**GIVEN REQUEST**: Print each line exactly as it is given.
* START PROVIDED MATERIAL *
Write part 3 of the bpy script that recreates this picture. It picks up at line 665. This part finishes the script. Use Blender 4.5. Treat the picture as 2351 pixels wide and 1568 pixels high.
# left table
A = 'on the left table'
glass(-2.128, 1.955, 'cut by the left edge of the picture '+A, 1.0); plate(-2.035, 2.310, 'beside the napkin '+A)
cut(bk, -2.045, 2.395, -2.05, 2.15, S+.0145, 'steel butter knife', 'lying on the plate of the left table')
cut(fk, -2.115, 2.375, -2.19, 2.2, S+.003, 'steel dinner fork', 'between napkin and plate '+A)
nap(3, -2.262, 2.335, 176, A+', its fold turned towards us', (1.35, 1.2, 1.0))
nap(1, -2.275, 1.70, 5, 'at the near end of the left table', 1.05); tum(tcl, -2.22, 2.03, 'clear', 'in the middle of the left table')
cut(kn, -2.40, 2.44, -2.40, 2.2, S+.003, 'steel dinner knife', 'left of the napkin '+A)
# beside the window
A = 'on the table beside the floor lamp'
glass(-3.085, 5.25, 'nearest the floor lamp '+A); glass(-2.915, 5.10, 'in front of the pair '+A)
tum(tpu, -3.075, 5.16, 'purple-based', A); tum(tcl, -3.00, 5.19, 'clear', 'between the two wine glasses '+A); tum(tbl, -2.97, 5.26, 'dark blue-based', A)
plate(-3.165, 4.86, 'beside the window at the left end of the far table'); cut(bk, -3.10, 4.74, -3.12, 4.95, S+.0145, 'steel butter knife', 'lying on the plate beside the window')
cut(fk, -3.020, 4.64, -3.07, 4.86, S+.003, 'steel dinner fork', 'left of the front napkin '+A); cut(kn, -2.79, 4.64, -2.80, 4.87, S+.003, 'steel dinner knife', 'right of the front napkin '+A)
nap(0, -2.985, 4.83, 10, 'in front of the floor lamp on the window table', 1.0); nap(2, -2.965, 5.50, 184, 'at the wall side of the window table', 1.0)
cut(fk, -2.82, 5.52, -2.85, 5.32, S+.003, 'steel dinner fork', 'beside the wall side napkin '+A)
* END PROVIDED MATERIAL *
**RESULT OF THE TASK**:
Write part 3 of the bpy script that recreates this picture. It picks up at line 665. This part finishes the script. Use Blender 4.5. Treat the picture as 2351 pixels wide and 1568 pixels high.
# left table
A = 'on the left table'
glass(-2.128, 1.955, 'cut by the left edge of the picture '+A, 1.0); plate(-2.035, 2.310, 'beside the napkin '+A)
cut(bk, -2.045, 2.395, -2.05, 2.15, S+.0145, 'steel butter knife', 'lying on the plate of the left table')
cut(fk, -2.115, 2.375, -2.19, 2.2, S+.003, 'steel dinner fork', 'between napkin and plate '+A)
nap(3, -2.262, 2.335, 176, A+', its fold turned towards us', (1.35, 1.2, 1.0))
nap(1, -2.275, 1.70, 5, 'at the near end of the left table', 1.05); tum(tcl, -2.22, 2.03, 'clear', 'in the middle of the left table')
cut(kn, -2.40, 2.44, -2.40, 2.2, S+.003, 'steel dinner knife', 'left of the napkin '+A)
# beside the window
A = 'on the table beside the floor lamp'
glass(-3.085, 5.25, 'nearest the floor lamp '+A); glass(-2.915, 5.10, 'in front of the pair '+A)
tum(tpu, -3.075, 5.16, 'purple-based', A); tum(tcl, -3.00, 5.19, 'clear', 'between the two wine glasses '+A); tum(tbl, -2.97, 5.26, 'dark blue-based', A)
plate(-3.165, 4.86, 'beside the window at the left end of the far table'); cut(bk, -3.10, 4.74, -3.12, 4.95, S+.0145, 'steel butter knife', 'lying on the plate beside the window')
cut(fk, -3.020, 4.64, -3.07, 4.86, S+.003, 'steel dinner fork', 'left of the front napkin '+A); cut(kn, -2.79, 4.64, -2.80, 4.87, S+.003, 'steel dinner knife', 'right of the front napkin '+A)
nap(0, -2.985, 4.83, 10, 'in front of the floor lamp on the window table', 1.0); nap(2, -2.965, 5.50, 184, 'at the wall side of the window table', 1.0)
cut(fk, -2.82, 5.52, -2.85, 5.32, S+.003, 'steel dinner fork', 'beside the wall side napkin '+A)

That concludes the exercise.